DATA:
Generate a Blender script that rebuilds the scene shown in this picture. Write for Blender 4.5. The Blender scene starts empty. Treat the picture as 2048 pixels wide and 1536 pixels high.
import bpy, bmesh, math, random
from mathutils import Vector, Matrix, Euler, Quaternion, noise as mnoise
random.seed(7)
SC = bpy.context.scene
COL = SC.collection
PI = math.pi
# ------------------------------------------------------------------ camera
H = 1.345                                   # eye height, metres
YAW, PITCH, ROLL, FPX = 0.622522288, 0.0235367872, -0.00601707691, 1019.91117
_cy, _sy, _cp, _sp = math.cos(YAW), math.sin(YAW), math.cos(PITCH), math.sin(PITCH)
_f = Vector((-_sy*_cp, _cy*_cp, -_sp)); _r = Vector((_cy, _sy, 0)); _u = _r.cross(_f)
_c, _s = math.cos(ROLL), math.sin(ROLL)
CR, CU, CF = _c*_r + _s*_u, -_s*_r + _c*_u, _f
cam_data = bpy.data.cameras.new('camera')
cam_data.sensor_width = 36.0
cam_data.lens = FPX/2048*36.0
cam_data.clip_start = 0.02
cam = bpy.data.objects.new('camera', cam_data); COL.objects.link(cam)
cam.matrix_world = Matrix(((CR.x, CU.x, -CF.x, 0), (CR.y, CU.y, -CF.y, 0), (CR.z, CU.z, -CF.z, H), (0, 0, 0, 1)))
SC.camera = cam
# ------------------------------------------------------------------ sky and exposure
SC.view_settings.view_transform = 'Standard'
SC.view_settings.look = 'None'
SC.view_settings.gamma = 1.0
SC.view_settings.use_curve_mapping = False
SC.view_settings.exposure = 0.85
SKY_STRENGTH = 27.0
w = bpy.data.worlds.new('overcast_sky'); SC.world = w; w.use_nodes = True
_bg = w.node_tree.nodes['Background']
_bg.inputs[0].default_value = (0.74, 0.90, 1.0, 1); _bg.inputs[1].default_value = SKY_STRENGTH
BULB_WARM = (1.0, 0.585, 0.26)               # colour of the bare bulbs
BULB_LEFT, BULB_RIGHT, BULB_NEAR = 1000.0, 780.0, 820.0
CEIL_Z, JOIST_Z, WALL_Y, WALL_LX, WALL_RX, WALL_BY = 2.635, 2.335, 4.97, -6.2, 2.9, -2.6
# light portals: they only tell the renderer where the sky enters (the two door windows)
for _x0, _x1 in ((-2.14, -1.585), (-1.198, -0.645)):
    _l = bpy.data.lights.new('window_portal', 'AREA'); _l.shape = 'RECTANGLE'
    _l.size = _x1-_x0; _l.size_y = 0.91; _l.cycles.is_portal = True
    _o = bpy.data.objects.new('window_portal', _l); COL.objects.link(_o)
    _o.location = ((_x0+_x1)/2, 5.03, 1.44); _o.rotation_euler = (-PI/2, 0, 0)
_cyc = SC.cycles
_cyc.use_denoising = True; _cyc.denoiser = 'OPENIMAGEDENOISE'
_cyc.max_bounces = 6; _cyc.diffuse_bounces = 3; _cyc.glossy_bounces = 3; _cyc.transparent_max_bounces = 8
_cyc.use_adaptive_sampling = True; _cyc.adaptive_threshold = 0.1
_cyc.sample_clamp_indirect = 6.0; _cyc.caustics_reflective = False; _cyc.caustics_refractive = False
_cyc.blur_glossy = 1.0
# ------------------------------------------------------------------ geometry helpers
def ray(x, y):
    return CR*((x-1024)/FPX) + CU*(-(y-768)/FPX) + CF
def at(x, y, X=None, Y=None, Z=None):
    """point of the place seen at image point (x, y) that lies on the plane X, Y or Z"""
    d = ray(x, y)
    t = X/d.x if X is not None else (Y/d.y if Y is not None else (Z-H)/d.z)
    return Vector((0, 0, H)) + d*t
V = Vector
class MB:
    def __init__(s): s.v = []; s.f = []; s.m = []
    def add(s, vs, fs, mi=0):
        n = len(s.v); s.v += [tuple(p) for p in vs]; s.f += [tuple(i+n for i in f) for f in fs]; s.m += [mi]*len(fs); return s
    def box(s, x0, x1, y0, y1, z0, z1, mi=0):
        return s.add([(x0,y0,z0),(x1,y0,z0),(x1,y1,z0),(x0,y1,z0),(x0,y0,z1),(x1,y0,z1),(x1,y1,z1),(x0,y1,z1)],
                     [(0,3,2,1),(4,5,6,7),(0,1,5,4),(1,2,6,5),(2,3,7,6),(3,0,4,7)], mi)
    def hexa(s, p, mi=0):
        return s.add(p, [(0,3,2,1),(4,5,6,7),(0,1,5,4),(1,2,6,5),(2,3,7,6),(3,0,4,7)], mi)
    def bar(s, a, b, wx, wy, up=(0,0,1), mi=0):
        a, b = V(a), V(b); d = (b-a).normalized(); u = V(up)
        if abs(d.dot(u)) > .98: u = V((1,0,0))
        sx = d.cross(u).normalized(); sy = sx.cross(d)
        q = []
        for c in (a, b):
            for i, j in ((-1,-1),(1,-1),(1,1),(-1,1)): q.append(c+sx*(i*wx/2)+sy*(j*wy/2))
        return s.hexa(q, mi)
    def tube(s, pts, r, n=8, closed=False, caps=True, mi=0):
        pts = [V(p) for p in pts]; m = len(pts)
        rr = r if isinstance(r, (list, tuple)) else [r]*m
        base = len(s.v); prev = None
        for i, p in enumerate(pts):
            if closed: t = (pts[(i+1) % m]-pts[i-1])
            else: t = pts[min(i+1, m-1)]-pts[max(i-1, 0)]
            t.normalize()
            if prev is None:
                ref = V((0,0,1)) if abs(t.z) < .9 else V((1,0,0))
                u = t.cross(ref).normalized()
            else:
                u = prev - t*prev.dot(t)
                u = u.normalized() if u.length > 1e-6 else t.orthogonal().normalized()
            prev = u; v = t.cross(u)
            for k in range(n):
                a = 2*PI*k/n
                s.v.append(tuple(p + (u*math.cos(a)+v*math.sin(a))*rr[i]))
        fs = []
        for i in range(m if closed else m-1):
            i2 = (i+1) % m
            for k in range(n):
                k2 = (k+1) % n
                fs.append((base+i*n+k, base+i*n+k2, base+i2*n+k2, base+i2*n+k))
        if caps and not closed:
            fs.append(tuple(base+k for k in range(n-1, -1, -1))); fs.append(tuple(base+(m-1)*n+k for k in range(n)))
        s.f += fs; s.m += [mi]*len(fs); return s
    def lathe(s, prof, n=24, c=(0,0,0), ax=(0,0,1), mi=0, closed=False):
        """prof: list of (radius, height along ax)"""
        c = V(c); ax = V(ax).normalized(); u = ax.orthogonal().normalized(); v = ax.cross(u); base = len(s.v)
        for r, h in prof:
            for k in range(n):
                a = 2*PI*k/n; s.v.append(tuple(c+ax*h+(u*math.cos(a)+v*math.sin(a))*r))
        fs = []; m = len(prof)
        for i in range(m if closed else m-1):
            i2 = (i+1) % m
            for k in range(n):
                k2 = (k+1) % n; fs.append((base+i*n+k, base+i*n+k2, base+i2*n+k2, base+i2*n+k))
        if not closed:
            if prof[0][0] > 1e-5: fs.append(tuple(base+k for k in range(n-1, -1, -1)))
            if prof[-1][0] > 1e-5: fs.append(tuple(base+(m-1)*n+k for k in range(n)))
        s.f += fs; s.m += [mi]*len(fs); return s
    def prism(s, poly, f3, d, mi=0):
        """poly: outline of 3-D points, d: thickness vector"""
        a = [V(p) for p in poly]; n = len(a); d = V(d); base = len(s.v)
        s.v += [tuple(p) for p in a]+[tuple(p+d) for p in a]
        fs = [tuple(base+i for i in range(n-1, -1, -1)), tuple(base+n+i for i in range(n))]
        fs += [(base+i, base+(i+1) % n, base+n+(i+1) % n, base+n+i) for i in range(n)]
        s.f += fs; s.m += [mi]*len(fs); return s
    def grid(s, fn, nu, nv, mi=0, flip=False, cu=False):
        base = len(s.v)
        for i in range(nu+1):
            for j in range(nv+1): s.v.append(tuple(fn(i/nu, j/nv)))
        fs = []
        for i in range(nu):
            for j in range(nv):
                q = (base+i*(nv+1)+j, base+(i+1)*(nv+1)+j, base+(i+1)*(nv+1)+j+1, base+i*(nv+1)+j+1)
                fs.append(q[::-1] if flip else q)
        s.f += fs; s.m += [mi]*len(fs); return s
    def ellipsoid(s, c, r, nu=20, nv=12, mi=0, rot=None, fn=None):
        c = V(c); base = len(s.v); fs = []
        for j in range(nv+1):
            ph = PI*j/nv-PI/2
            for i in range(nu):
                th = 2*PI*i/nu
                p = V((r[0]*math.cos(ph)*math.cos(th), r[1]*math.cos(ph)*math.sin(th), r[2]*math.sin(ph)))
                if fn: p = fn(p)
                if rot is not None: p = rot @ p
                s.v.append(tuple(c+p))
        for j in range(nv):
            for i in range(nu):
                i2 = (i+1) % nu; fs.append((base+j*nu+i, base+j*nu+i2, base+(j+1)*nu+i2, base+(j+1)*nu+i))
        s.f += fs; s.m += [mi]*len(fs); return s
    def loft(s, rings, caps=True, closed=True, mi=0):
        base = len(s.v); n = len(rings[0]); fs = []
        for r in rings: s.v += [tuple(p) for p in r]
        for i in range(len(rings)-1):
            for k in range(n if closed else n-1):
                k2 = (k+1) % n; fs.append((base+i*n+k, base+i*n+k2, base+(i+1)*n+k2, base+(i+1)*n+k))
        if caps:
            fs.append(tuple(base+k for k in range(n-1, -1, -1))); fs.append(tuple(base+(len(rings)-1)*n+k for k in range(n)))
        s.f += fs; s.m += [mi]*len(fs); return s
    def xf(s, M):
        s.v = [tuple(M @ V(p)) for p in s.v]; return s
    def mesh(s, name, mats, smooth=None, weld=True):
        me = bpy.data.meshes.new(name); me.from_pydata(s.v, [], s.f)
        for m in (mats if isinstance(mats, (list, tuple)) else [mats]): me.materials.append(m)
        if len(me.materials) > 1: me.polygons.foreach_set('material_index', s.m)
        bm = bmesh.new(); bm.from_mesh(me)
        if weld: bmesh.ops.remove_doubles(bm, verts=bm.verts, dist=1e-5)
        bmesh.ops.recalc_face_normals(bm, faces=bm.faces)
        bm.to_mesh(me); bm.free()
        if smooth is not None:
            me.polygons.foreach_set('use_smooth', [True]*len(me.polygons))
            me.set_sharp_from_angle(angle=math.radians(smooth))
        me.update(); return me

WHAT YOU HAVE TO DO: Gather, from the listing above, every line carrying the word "that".

REPLY:
Generate a Blender script that rebuilds the scene shown in this picture. Write for Blender 4.5. The Blender scene starts empty. Treat the picture as 2048 pixels wide and 1536 pixels high.
    """point of the place seen at image point (x, y) that lies on the plane X, Y or Z"""